While solving the puzzle of the identity of the novelist whose work, during Dickinson’s lifetime, was not overlooked, I found myself—interestingly—hampered by modern technology. We know it was a man because of the word “his” and that his name precedes Dickinson’s by “four entries.” It must be Dickens, right? I retrieved that from memory, though, not from any online list of 19th-century authors. It all took longer than it should have and certainly took longer than it would have if I’d had an old-school dictionary on hand to consult. How many of us, I wonder, have gotten rid of our dictionaries and thesauruses? In the days before the internet many poets, including Sylvia Plath, used bibliomancy with a dictionary to get ideas for poems, and I’ve been thinking anyway that I need to add one back to my shelves.

“Space 2” is also an unrhymed blank sonnet written in iambic pentameter, but in this case, the turn (volta) is heightened by its occurrence in line 9 after a stanza break. Lines 1-8 muse in an abstract way on being and existence, seeking to locate the speaker’s place in space and time, a sphere like other spheres seen in the sky. Lines 9-14 turn to examination of a specific celestial body—the moon during eclipse—and tell the story of the speaker suddenly seeing it as if for the first time, a viewing that strangely transforms her vision, and ours.

One reason I included this poem is for its wonderful sound effects. Although “Space 2” eschews end rhyme, its meter is regular and hence musical, and it makes liberal use of internal rhyme (e.g., “everywhere,” “here,” and “sphere” in lines 1-2 and “myth” and “breath” in line 5), assonance (“feet” and “between” in lines 4-5), as well as word repetition (“sky” in line 4 and “call” in lines 6-7).

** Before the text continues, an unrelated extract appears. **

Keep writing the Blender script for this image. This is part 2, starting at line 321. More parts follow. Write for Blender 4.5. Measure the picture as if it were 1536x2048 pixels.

These poems are a good representative sample of those that grace the pages of A Different Physics, writing that gleams with subtlety, grace, precision, and high attention to craft. I agree with Irena Praitis, the judge who chose Rosenberg’s book for the 2017 Red Mountain Poetry Prize, when she praised the way the poems “meet at the crux of so many of our contemporary concerns: How do we maintain wonder for the elemental when so intent on molding it for our purposes?” And, I second her endorsement: “This is a terrific book, readers—timely and timeless—don’t miss it!”